Harrison died on a Saturday, and his was the opening act of a busy week in the bowel-burning business; nine other fellow regicides condemned with him would share that fate during the week ahead:

  • John Carew, on Monday the 15th;
  • John Cook and Hugh Peters, on Tuesday the 16th;
  • Thomas Scot, Gregory Clemen, Adrian Scroop and John Jones, on Wednesday the 17th;
  • Francis Hacker and Daniel Axtel, on Friday the 19th.

Harrison was chosen as the first partly, perhaps, because the Fifth Monarchists were (justifiably) considered a still-extant menace, and partly because, as one account had it,

[h]e was a fierce and bloody enthusiast. And it was believed, that, while the army was in doubt, whether it was fitter to kill the king privately, or to bring him to an open trial, that he offered, if a private way was settled on, to be the man that should do it. So he was begun with. But, however reasonable this might be in itself, it had a very ill effect: for he was a man of great heat and resolution, fixed in his principles, and so persuaded of them, that he never looked after any interests of his own, but had opposed Cromwell when he set up for himself. He went through all the indignities and severities of his execution, in which the letter of the law in cases of treason was punctually observed, with a calmness or rather a cheerfulness that astonished the spectators.

“As cheerful as any man could do in that condition”

And this coda is attested by the age’s famous diarist, Samuel Pepys, whose neat and oft-quoted summation of Harrison’s fate runs thus:

I went out to Charing Cross, to see Major-General Harrison hanged, drawn, and quartered; which was done there, he looking as cheerful as any man could do in that condition … Thus it was my chance to see the King beheaded at White Hall, and to see the first blood shed in revenge for the blood of the King at Charing Cross.

Who overcomes by force hath overcome but half his foe

As might be expected, vindicated royalists sought more blood than the handful of exemplars could furnish.
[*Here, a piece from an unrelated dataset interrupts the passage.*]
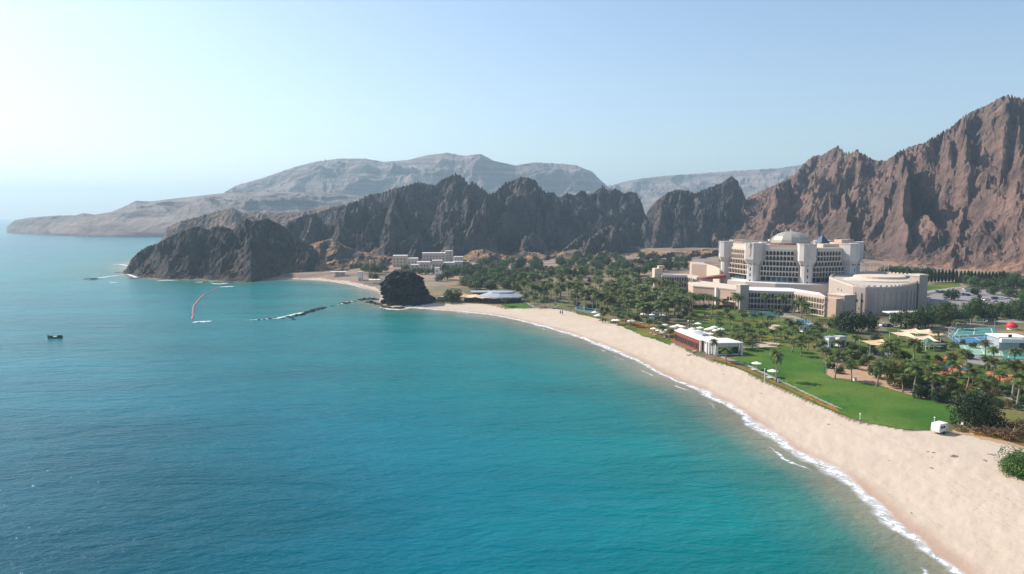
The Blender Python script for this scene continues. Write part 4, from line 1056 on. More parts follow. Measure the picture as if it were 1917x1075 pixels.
# corner block of the arcaded wing
cb = empty('corner_block', (0, 0, 0), 0, 'plain square block with stepped top between the arcaded wing and the fort-like hall', 'building')
c = V2(1575, 594); MB().box((c.x + 2.5, c.y + 6, ZG - 0.3), (9, 10, 11.4), 0.5).build('wall', m_stone, cb); MB().box((c.x + 2.5, c.y + 6, ZG + 11.1), (9.5, 10.5, 0.5), 0.5).build('coping', m_cream, cb); MB().box((c.x - 4.2, c.y + 1.5, ZG - 0.3), (5.5, 9, 10.3), 0.45).build('side_wall', m_pink, cb)

# ---- white beach restaurant
rs_ = empty('beach_restaurant', (0, 0, 0), 0, 'long white flat-roofed restaurant with a red beach front at the lawn edge', 'restaurant')
e0, e1, e2, e3 = V2(1338, 667), V2(1391.5, 665), V2(1309, 657.5), V2(1261, 637)
HB = 4.3
bdir = (V2(1361, 646) - e0)
def slab(poly, z0, z1, nm, mat, par): return MB().prism([tuple(q_) for q_ in poly], z0, z1).build(nm, mat, par)
r1_ = [e0, e1, e1 + (e2 - e0) * 1.02, e2]
slab(r1_, ZG + HB, ZG + HB + 0.55, 'roof', m_roofw, rs_)
bk2 = (e1 - e0).normalized() * 8.6
r2_ = [e2, e2 + bk2, e3 + bk2 * 0.9, e3]
slab(r2_, ZG + HB - 0.35, ZG + HB + 0.1, 'wing_roof', m_roofw, rs_)
cc = sum(r1_, Vector((0, 0))) / 4
slab([cc + (q_ - cc) * 0.80 for q_ in r1_], ZG - 0.1, ZG + HB, 'wall', m_white, rs_)
cc2 = sum(r2_, Vector((0, 0))) / 4
slab([cc2 + (q_ - cc2) * 0.9 for q_ in r2_], ZG - 0.6, ZG + HB - 0.35, 'wing_wall', m_redwall, rs_)
slab([cc2 + (q_ - cc2) * 0.3 + Vector((2, -1)) for q_ in r2_], ZG + HB + 0.1, ZG + HB + 0.9, 'roof_plant', m_grey, rs_)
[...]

What compromise could expiate the sin of regicide?

Poet and polemicist John Milton, having been propagandist-in-chief for the now-abortive revolution, endured the jeers of his enemies for the conspicuously apolitical stuff (a grammar book!) by which he would set his table in the years ahead.

Upon John Milton’s not suffering for his traiterous Book when the Tryers were executed, 1660.

That thou escaped’st that vengeance, which o’ertook,
Milton, thy regicides, and thy own book,
Was clemency in Charles beyond compare:
And yet thy doom doth prove more grievous far.
Old, sickly, poor, stark blind, thou writest for bread:
So for to live thoud’st call Salmasius from the dead.

(Claudius Salmasius was a French intellectual whose defense of the Stuart royal rights had been savaged by Milton during the Protectorate.)

It’s thanks to the Indemnity and Oblivion Act’s not sending Milton the way of General Harrison that we have Paradise Lost.